6月22日に行われた評議員会および理事会において、2024-2026年期の理事長に選出されました。改めて本学会の歴代理事長のお名前を拝見すると、一アフリカ研究者に過ぎないものが、このような責務を全うできるだろうかとも考えたところですが、可能な限り尽力させていただければと考えております。

 今回、理事長職を引き受けるにあたって考えたのは、持続可能な学会運営の必要性と、国際政治学という学問領域の意義を改めて社会に発信する必要性です。

 長く理事としても本学会に関わってきましたが、コロナ禍の時期など運営の安定性を重視する必要などもあったことが背景にはあったと思いますが、ここ10年ほどある年齢層の研究者が理事長職に就く傾向が続いてきました。

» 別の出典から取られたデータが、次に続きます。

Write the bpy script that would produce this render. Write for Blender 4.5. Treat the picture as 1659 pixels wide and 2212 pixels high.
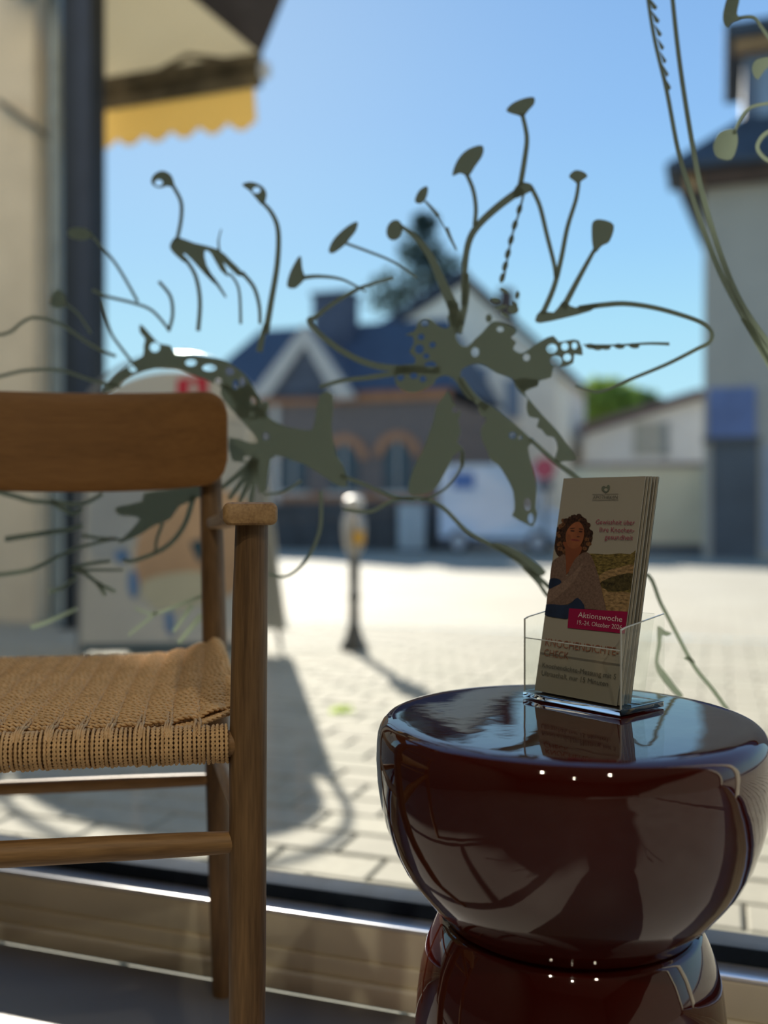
import bpy, bmesh, math, random
import numpy as np
from mathutils import Vector, Matrix
from mathutils.geometry import tessellate_polygon
random.seed(7)
for o in list(bpy.data.objects): bpy.data.objects.remove(o)
S = bpy.context.scene
COL = S.collection

# ------------------------------------------------------------------ camera
FPX, CX, CY, HZ, EYE = 2120.0, 829.5, 1106.0, 1090.0, 0.704
TILT = math.atan((CY - HZ) / FPX)
cam = bpy.data.cameras.new('camera'); camo = bpy.data.objects.new('camera', cam); COL.objects.link(camo)
cam.sensor_fit = 'VERTICAL'; cam.sensor_height = 36; cam.lens = 36 * FPX / 2212
camo.location = (0, 0, EYE); camo.rotation_euler = (math.pi / 2 - TILT, 0, 0)
cam.clip_start = 0.02; cam.clip_end = 500
cam.dof.use_dof = True; cam.dof.focus_distance = 1.0; cam.dof.aperture_fstop = 2.2
S.camera = camo
# ------------------------------------------------------------------ world, sun, exposure
SUN_AZ, SUN_EL = math.radians(12.0), math.radians(25.4)       # left of straight ahead, above the horizon
SUN_DIR = Vector((-math.sin(SUN_AZ) * math.cos(SUN_EL), math.cos(SUN_AZ) * math.cos(SUN_EL), math.sin(SUN_EL)))
w = bpy.data.worlds.new('sky'); S.world = w; w.use_nodes = True
nt = w.node_tree; nt.nodes.clear()
N = nt.nodes.new; L = nt.links.new
tc = N('ShaderNodeTexCoord'); sep = N('ShaderNodeSeparateXYZ'); L(tc.outputs['Generated'], sep.inputs[0])
rmp = N('ShaderNodeValToRGB'); L(sep.outputs['Z'], rmp.inputs[0])
stops = [(0.0, (.50, .80, .96)), (.10, (.50, .85, 1.0)), (.18, (.42, .78, 1.0)), (.25, (.345, .67, 1.0)), (.36, (.28, .545, .94)), (.47, (.235, .465, .86)), (1.0, (.12, .30, .66))]
el = rmp.color_ramp.elements
el[0].position, el[0].color = stops[0][0], (*stops[0][1], 1)
el[1].position, el[1].color = stops[-1][0], (*stops[-1][1], 1)
for p, c in stops[1:-1]:
    e = el.new(p); e.color = (*c, 1)
dp = N('ShaderNodeVectorMath'); dp.operation = 'DOT_PRODUCT'; dp.inputs[1].default_value = SUN_DIR
L(tc.outputs['Generated'], dp.inputs[0])
mx = N('ShaderNodeMath'); mx.operation = 'MAXIMUM'; mx.inputs[1].default_value = 0; L(dp.outputs['Value'], mx.inputs[0])
pw = N('ShaderNodeMath'); pw.operation = 'POWER'; pw.inputs[1].default_value = 22; L(mx.outputs[0], pw.inputs[0])
ml = N('ShaderNodeMath'); ml.operation = 'MULTIPLY'; ml.inputs[1].default_value = .30; L(pw.outputs[0], ml.inputs[0])
mixs = N('ShaderNodeMixRGB'); mixs.inputs['Color2'].default_value = (.75, .92, 1.0, 1); L(ml.outputs[0], mixs.inputs['Fac']); L(rmp.outputs[0], mixs.inputs['Color1'])
bg = N('ShaderNodeBackground'); bg.inputs['Strength'].default_value = 1.0; L(mixs.outputs[0], bg.inputs['Color'])
wo = N('ShaderNodeOutputWorld'); L(bg.outputs[0], wo.inputs[0])
sl = bpy.data.lights.new('sun', 'SUN'); sl.energy = 12.5; sl.angle = math.radians(.6); sl.color = (1, .93, .80)
slo = bpy.data.objects.new('sun', sl); COL.objects.link(slo)
slo.rotation_euler = SUN_DIR.to_track_quat('Z', 'Y').to_euler(); slo.location = (0, 0, 12)
vs = S.view_settings; vs.view_transform = 'Standard'; vs.look = 'None'; vs.exposure = 0.0; vs.gamma = 1.0; vs.use_curve_mapping = False

# ------------------------------------------------------------------ geometry of the place
A = math.radians(18.9)
U = Vector((math.cos(A), -math.sin(A), 0))         # along the shop window, to the right
NRM = Vector((math.sin(A), math.cos(A), 0))        # out of the shop
O0 = Vector((0, 1.36, 0))                          # where the window frame meets the floor
SLOPE, STEP = .023, .10
GLASS = .062
def F(u, n, z): return O0 + U * u + NRM * n + Vector((0, 0, z))
def ground(n): return -STEP - SLOPE * n
def ray(x, y):
    dx, dy = (x - CX) / FPX, -(y - CY) / FPX
    c, s = math.cos(TILT), math.sin(TILT)
    return Vector((dx, c + dy * s, dy * c - s))
def at(x, y, D):
    r = ray(x, y); return Vector((0, 0, EYE)) + r * (D / r.y)
def hit(x, y, n):                                  # (u, z) where a sight line meets the plane at distance n outside
    r = ray(x, y); e = Vector((0, 0, EYE)) - O0
    t = (n - e.dot(NRM)) / r.dot(NRM); p = e + r * t
    return p.dot(U), p.z
def ground_hit(x, y):
    lo, hi = 1.5, 80.
    for _ in range(60):
        m = (lo + hi) / 2; p = at(x, y, m)
        if p.z > ground((p - O0).dot(NRM)): lo = m
        else: hi = m
    return at(x, y, lo)
ROT = -A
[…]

これからは学会運営には新陳代謝も必要と思われますので、できる限りより若い会員に学会運営に積極的に関わっていただくことを目指して参りたいと考えております。

 前期よりの継続課題ですが、今期最重要と考えられるのは、2026年に予定されている幕張メッセを会場とした70周年記念大会に向けての準備です。新理事会では、70周年記念大会事業担当の理事を配置し、その方々を中心として変容する国際社会を多角的な視座に立って検討する魅力的な企画を立てていただく予定にしております。会員の皆さんからも様々にアイディアなどをお寄せいただければと存じます。

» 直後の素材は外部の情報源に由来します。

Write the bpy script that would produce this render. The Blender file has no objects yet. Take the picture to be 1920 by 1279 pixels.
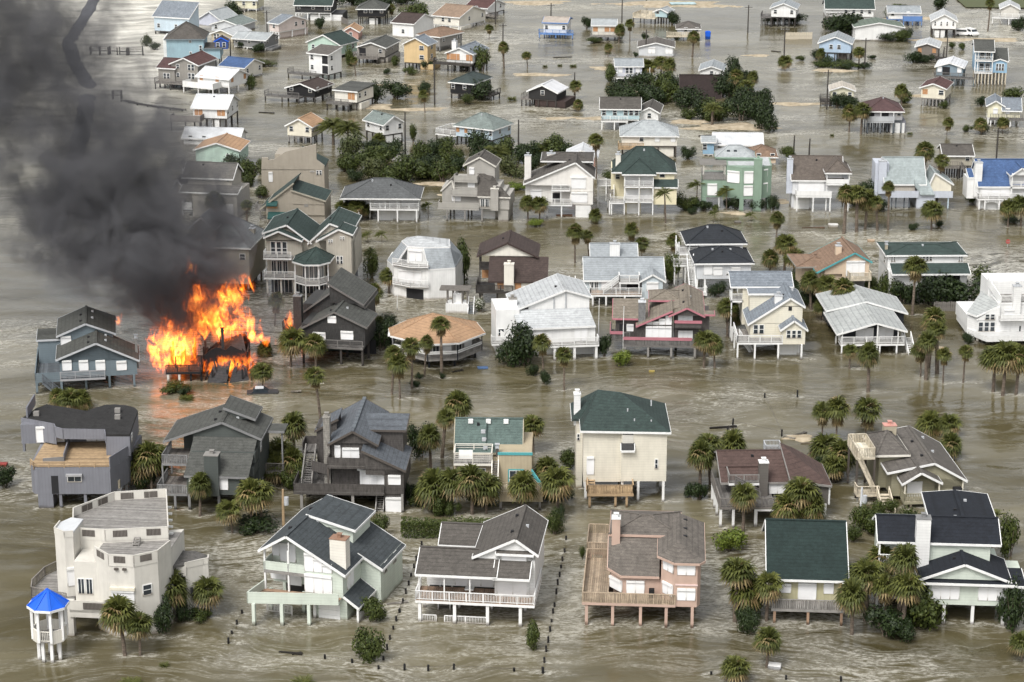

 中長期的課題にも引き続き取り組みたいと思います。まず、本学会の国際化です。大矢根元理事長・飯田前理事長のもとで、いくつかのイニシアティブがとられました。たとえば、2021年の研究大会では、本学会の英文ジャーナルの投稿セミナーに加え、外部のジャーナルであるRIPEの投稿セミナーも開催されました。また、2022年、2023年、2024年のISA研究大会では、国際交流委員会の下でのパネル企画がなされ、本学会会員が報告を行いました。また、こうした取り組みの成果ともいえるかと思いますが、IRAPへの本学会員の投稿数が増加傾向にあるとの報告も受けております。とはいえ、本学会の国際化の余地はまだ残されていると思います。70周年の記念大会を今後の国際化の取り組みの一つの機会とする可能性もありそうです。

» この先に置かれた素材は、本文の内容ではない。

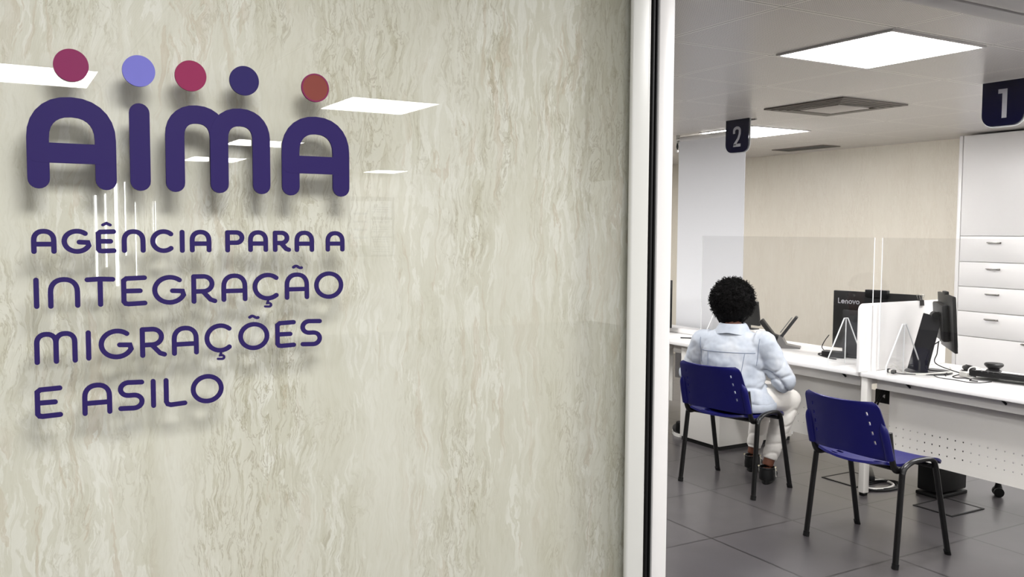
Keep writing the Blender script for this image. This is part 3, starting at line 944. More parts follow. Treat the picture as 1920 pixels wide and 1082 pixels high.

 最後に、これも継続課題ですが、少子化対策です。今後、諸学会は縮小を余儀なくされます。幸い、本学会の会員数は現状においては依然として2000人以上を維持しております。長期的には、会員数の減少は回避できないとも考えられますが、その際、本学会の活動をどのようにしていけばよいかを、より若い会員の皆さんとともに考えていく必要があると考えています。

 こうした諸課題を理事会・評議員会だけでなく、会員の皆さんともに考えていきたいと思っております。どうそよろしくお願いいたします。